The two decisions employed the same tests, developed by the EU courts in deciding whether a claim fell within the ambit of Article101. The first and least controversial was that set out in Woodpulp 1: the decisive factor is whether an anticompetitive agreement or practice was implemented, rather than conceived of, within the EU.[21]

This test was supplemented by reliance on the test in Gencor,[22] which assessed the effects within the EU of the merger of two business entities that took place outside of the EU. The test, which has been referred to as “the qualified effects test,” considers whether the legal acts in question produces “an immediate and substantial effect in the [EU].”[23]
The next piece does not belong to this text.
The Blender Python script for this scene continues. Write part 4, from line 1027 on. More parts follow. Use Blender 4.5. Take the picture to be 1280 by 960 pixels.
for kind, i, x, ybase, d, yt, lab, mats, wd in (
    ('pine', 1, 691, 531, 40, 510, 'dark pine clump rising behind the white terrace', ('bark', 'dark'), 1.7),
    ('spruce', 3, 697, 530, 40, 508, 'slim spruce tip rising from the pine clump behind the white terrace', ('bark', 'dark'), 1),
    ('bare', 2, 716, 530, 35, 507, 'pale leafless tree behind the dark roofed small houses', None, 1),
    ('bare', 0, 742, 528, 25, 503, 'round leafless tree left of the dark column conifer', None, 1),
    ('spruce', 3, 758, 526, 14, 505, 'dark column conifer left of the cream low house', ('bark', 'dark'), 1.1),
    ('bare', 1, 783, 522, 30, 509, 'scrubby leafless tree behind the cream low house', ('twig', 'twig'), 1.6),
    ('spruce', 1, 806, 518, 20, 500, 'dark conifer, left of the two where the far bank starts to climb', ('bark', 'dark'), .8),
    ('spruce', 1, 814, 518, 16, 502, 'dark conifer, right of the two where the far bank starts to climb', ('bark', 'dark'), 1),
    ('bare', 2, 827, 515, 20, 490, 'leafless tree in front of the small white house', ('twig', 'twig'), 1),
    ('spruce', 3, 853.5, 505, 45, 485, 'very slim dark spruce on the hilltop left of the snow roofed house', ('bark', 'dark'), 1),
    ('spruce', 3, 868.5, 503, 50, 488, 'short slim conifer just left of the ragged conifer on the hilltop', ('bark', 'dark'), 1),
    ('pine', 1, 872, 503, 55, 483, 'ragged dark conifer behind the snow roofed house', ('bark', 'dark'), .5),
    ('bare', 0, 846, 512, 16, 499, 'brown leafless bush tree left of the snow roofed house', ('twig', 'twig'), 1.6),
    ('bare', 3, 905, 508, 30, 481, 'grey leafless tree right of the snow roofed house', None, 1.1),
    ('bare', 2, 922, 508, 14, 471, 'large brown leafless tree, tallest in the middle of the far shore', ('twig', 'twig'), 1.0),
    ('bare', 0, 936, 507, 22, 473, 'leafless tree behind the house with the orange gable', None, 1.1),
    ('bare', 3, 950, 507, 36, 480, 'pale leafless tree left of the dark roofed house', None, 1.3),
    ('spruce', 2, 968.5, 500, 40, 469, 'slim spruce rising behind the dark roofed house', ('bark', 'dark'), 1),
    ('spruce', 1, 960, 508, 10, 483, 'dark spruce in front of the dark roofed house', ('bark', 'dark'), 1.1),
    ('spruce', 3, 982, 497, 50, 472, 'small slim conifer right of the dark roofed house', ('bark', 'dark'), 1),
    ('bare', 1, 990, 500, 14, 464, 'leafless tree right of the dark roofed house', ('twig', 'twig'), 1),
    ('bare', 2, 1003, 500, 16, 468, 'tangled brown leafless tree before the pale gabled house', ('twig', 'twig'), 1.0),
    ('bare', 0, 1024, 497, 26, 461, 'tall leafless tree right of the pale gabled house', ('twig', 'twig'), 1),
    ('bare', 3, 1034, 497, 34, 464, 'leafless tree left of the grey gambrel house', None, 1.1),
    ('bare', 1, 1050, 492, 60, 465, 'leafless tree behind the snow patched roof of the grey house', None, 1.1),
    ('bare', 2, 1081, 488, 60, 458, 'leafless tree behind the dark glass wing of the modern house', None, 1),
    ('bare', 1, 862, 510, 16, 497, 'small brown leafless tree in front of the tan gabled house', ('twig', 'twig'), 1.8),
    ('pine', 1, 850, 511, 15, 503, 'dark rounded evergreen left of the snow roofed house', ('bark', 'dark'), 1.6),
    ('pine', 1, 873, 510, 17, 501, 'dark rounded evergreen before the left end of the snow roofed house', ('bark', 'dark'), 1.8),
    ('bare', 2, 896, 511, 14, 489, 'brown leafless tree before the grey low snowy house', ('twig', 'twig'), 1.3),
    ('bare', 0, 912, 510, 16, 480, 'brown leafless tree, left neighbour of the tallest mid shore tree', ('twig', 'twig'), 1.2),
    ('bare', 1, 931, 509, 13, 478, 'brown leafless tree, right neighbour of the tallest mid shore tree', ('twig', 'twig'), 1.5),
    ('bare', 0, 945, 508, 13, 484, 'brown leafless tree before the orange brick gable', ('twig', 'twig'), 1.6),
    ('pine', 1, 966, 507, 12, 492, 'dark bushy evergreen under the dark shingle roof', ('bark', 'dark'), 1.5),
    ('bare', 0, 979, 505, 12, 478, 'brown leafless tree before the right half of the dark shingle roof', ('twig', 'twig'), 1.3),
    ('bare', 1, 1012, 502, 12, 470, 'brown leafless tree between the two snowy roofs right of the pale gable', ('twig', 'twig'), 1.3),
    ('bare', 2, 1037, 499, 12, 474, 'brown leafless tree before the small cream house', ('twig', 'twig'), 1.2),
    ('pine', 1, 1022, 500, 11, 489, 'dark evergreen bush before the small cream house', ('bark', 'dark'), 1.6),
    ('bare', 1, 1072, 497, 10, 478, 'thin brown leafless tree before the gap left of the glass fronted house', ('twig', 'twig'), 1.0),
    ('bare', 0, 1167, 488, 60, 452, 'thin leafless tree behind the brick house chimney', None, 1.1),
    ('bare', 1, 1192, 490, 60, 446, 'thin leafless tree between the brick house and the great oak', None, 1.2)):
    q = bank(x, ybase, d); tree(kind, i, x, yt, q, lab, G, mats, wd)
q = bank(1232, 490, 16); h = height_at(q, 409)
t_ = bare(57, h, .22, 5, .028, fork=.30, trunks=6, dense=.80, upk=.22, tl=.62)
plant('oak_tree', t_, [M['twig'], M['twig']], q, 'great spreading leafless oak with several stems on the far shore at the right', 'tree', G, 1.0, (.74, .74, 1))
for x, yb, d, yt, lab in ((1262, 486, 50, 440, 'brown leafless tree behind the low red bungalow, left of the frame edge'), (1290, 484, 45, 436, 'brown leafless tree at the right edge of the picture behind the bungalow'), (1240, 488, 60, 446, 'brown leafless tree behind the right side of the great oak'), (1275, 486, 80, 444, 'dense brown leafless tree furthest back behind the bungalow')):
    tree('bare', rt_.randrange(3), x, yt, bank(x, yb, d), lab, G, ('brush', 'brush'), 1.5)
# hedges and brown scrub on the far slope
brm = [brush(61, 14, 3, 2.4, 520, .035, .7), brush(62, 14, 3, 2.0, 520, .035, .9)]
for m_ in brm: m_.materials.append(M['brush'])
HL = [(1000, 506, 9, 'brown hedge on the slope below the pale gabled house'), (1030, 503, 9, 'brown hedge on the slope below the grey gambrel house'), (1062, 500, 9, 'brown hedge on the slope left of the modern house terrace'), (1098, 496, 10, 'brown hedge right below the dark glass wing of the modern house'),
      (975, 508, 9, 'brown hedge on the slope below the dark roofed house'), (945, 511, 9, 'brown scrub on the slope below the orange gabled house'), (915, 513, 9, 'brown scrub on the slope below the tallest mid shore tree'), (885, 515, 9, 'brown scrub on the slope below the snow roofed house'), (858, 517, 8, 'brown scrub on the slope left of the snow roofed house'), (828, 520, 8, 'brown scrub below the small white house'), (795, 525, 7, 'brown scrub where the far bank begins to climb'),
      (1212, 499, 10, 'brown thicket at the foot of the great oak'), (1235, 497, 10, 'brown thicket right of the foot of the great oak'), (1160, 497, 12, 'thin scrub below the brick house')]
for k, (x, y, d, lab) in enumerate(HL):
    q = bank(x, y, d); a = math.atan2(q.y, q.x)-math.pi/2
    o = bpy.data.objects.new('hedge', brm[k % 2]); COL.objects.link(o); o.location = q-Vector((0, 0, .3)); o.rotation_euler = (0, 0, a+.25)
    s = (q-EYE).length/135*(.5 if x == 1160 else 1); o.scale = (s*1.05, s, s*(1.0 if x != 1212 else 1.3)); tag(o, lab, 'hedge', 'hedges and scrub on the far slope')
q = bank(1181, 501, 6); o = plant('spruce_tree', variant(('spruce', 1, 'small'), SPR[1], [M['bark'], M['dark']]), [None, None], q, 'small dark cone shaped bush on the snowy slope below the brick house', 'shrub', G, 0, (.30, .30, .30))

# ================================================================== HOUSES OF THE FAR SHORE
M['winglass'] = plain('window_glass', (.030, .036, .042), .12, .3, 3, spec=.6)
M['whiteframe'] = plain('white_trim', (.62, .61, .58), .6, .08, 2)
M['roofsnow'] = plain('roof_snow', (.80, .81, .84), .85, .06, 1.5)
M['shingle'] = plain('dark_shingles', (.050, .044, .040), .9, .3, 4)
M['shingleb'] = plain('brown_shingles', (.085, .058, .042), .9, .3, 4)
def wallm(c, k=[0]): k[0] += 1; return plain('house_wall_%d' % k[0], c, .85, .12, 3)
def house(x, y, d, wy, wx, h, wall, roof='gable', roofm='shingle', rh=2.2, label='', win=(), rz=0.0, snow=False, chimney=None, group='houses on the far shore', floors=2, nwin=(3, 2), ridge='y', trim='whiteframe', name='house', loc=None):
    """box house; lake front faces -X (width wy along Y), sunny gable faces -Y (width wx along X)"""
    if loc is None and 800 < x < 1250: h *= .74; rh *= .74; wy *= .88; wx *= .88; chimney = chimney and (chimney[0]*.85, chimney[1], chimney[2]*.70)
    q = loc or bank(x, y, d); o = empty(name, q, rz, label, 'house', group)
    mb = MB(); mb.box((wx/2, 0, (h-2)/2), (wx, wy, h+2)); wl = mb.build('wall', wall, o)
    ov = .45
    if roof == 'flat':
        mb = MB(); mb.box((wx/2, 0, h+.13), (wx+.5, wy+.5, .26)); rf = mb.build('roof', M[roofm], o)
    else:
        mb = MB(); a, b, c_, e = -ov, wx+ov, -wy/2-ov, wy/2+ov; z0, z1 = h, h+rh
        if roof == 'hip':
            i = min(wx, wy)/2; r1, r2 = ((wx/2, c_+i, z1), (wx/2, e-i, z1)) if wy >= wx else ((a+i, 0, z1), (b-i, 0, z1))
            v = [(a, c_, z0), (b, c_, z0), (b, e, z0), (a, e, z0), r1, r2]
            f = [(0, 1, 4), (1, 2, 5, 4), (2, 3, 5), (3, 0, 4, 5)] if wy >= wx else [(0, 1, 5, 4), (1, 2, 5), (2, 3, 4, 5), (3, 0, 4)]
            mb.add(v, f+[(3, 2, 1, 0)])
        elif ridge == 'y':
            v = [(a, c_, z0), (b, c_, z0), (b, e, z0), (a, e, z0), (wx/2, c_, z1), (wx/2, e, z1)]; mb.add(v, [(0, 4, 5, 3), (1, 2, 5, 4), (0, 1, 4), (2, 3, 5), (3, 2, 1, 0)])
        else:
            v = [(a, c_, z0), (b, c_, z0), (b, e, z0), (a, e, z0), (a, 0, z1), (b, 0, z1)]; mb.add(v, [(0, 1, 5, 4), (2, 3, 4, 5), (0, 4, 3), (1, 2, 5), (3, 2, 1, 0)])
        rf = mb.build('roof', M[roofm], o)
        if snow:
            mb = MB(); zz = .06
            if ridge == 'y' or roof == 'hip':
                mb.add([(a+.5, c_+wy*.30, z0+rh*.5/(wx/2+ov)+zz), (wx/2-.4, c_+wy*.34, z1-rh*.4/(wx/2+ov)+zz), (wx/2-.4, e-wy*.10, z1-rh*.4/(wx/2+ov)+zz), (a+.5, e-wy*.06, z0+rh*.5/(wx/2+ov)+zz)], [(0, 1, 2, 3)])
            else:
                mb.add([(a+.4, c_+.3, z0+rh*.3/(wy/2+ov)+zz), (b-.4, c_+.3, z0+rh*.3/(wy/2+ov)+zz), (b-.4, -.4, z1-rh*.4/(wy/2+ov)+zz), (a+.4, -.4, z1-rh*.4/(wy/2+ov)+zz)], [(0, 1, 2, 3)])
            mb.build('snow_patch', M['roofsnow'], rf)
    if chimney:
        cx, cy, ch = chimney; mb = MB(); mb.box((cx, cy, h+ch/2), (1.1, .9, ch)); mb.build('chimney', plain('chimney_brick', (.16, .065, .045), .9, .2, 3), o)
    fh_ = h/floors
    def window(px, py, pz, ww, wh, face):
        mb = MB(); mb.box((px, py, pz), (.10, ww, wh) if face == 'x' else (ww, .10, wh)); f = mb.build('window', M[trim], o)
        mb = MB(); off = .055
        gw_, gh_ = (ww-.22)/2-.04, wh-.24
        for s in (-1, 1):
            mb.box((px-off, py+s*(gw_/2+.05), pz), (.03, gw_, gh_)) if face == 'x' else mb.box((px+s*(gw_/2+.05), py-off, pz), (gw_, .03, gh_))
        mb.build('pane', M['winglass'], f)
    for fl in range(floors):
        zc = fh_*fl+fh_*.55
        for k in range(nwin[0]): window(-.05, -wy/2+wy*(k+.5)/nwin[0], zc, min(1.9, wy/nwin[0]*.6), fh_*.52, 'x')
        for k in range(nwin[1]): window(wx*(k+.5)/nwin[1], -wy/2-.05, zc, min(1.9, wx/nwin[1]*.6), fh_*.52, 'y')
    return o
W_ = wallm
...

While the validity of both tests was accepted in theory in both Iiyama (1) and Iiyama (2), Judge Mann in Iiyama (1) distinguished immediate effects (required under Gencor) from the “knock on effects” down the supply chain that were sustained by the claimants, and “struck out” the claim for indirect claims. In Iiyama (2), on the other hand, Judge Morgan refused the strike out application because the claimants’ arguments remained pleadable following the decision in Iiyama (1). The claim was that had the cartel not been implemented in the EU, then prices of cartelized goods in the EU would not have been sold subject to an overcharge. Therefore, the claimants would not have purchased outside of the EU, and so would have not suffered the damage they did.[24] This was supported by the pleading that had the world-wide cartel not been implemented in the EU it would have been unsustainable; cartelised sales in the EU thus formed an integral part of the damage suffered by the claimants.[25] The reliance of the court on both the Woodpulp 1 and Gencor tests likely will be useful to indirect claimants in indicating the way in which the territorial scope of claims under Article 101 will be assessed with respect to wrongdoing outside the EU that substantially injures claimants in the EU.

Notes on What is to Come

Cases involving Mastercard and its competitors who were found to have overcharged their customers on card fees will remain a prominent feature of UK competition litigation for the foreseeable future. While Mastercard is seeking permission to appeal the Sainsbury’s judgment, it is facing similar claims from other major British retailers including Asda, Ocado and John Lewis in London’s courts, as well as foreign companies such as Deutsche Bahn. The Iiyama claims similarly are set to continue at the appellate level. Following the High Court’s refusal to grant permission to appeal on 25 October 2016, Iiyama sought permission to appeal from the English Court of Appeal. These future developments will doubtlessly lead to refinements in the judicial position taken with respect to both pass-on of damages in indirect purchaser cases and deciding the territorial scope for damage claims under Article 101.